The nature of corruption

Wallach (2016) illustrates the exposure of public corruption at all levels in the Rose City, Beaumont school district and Port Arthur city. Public corruption refers to illegal abuse of public power for private benefit (Freckleton , Wright and Craigwell 2012). Essentially, for these cases, it is the small entities’ lax internal control especially for general ledger and business reporting process that exposes the entities to the unlawful manipulation of assets and information. According to the article (Wallach 2016), this financial exposure is closely related to the characteristics of small organizations and local government, which are cash strapped, insufficient resources and outdated technology. Therefore, employees at various levels in charge of public dollar would be able to steal taxpayer resources, like city secretary, public works employees and school administrator, etc. Consequently, besides the loss of taxpayer resources, from a long-term perspective, this would increase taxation on residence and significantly decrease public trust in the local government and entities providing public services.

Continuous Assurance

In order to improve internal control and avoid public corruption associated with accounting fraud, continuous assurance (CA) can be a feasible and effective method for small organizations and local government. CA refers to an automatic methodology for timely analytic monitoring of corporate business processes (CICA/AICPA 1999). It can utilize the information technologies to capture transactional and process data at the source and in the unfiltered form to realize more efficient, effective and timely auditing (Alles et al. 2006). An vital subset of CA is the continuous monitoring of business process which is a function made particularly by the Section 404 of the Sarbanes-Oxley Act 2002 requiring verifying internal controls over the entities’ financial reporting processes (Vasarhelyi et al. 2012). Additionally, it realizes the monitoring elements of internal control stipulated by COSO Framework (Shin and Lee 2013).

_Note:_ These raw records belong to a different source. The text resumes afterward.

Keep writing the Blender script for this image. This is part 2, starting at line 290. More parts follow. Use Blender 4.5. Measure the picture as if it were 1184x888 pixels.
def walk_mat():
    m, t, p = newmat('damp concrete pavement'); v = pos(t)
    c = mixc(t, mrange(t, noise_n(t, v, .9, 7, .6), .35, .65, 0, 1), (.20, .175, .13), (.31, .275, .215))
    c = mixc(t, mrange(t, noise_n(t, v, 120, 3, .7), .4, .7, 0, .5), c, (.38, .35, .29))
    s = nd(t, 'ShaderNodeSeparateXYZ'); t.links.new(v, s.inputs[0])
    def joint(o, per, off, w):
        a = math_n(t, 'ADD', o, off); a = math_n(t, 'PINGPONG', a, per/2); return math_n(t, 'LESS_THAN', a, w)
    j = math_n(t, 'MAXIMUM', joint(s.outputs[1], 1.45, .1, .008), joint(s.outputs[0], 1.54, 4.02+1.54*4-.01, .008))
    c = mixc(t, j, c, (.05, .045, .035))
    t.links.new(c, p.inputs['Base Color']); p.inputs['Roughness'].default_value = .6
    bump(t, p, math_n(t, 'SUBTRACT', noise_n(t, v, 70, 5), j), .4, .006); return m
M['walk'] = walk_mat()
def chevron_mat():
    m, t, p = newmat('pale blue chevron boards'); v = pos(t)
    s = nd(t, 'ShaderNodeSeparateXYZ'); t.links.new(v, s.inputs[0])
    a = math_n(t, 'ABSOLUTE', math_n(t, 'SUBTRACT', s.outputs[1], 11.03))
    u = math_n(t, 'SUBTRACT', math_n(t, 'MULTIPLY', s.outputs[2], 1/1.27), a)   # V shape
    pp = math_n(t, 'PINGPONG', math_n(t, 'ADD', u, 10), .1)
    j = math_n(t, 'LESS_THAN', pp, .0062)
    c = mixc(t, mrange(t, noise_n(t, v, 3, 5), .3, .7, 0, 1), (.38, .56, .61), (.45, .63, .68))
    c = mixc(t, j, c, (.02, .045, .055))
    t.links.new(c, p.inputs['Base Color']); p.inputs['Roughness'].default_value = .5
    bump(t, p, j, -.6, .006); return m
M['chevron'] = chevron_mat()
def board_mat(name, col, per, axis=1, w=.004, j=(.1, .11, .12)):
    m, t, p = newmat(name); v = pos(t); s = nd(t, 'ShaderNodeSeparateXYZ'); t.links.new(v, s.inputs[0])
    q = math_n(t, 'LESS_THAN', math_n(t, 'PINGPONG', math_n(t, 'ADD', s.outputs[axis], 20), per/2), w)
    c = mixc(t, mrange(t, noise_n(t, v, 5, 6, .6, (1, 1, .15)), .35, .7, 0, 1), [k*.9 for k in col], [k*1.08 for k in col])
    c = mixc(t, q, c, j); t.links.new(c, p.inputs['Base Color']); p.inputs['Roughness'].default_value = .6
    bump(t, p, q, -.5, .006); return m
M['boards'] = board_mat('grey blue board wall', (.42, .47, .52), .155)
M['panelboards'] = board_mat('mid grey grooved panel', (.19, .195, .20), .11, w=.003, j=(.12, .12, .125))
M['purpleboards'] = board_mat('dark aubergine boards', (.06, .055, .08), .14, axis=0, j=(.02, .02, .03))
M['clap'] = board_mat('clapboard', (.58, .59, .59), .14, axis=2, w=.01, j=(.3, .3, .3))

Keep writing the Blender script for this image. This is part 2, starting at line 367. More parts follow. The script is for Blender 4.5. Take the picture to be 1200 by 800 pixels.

Currently, CA is generally implemented in enterprise resource planning (ERP) systems (Vasarhelyi, Alles and William 2010). ERP systems are the off-the-shelf applications that offer a comprehensive set of functionalities supporting and integrating business processes around a single relational database system (Rikhardsson and Kraemmergaard 2006). In the other words, this environment includes highly automated and tightly coupled business processes through software, like SAP, Oracle Business Suite, People Soft, BAAN, ect., which permits ongoing insight into the effectiveness of controls and integrity of transactions running within them(Verver 2008). Moreover, the automation of ERP software can also contribute to increasing the level of security by limiting personnel’s access to data. Consequently, taking advantage of CA implemented in ERP systems and with software, the small entities would not only be able to reduce manual processing and associated manual error, but also efficiently detect and prevent accounting fraud (Vasarhely 2011).

Recommendation  

Continuous assurance is perceived initially as an expensive and risky endeavor for requirement of a consideration investment in implementing, maintaining and training of information technologies (Vasarhelyi et al. 2012). Thereby, for cash strapped small organizations and local government entities, it is necessary to utilize strategic approach of balanced scorecard to evaluating and controlling the implementation of ERP software. Balanced scorecard is the methodology for accessing organization’s activity performances via four components, which are finance, internal business processes, customers, innovation and improvement activities (Brand 1999). The balanced scorecard’s main objective is to transform visions into strategies, objectives and measures. The implementation of ERP software can be interpreted in this way as well. Specifically, visions for ERP software is the motivation, like improving internal control with limited resources, and therefore strategies can be the selection of the relevant ERP modules and measures can be comparison of costs and functions between the different ERP software. As a result, the balanced scorecard effectively serves as a guideline for the controlling of the implementing of ERP software for cost-effective purpose.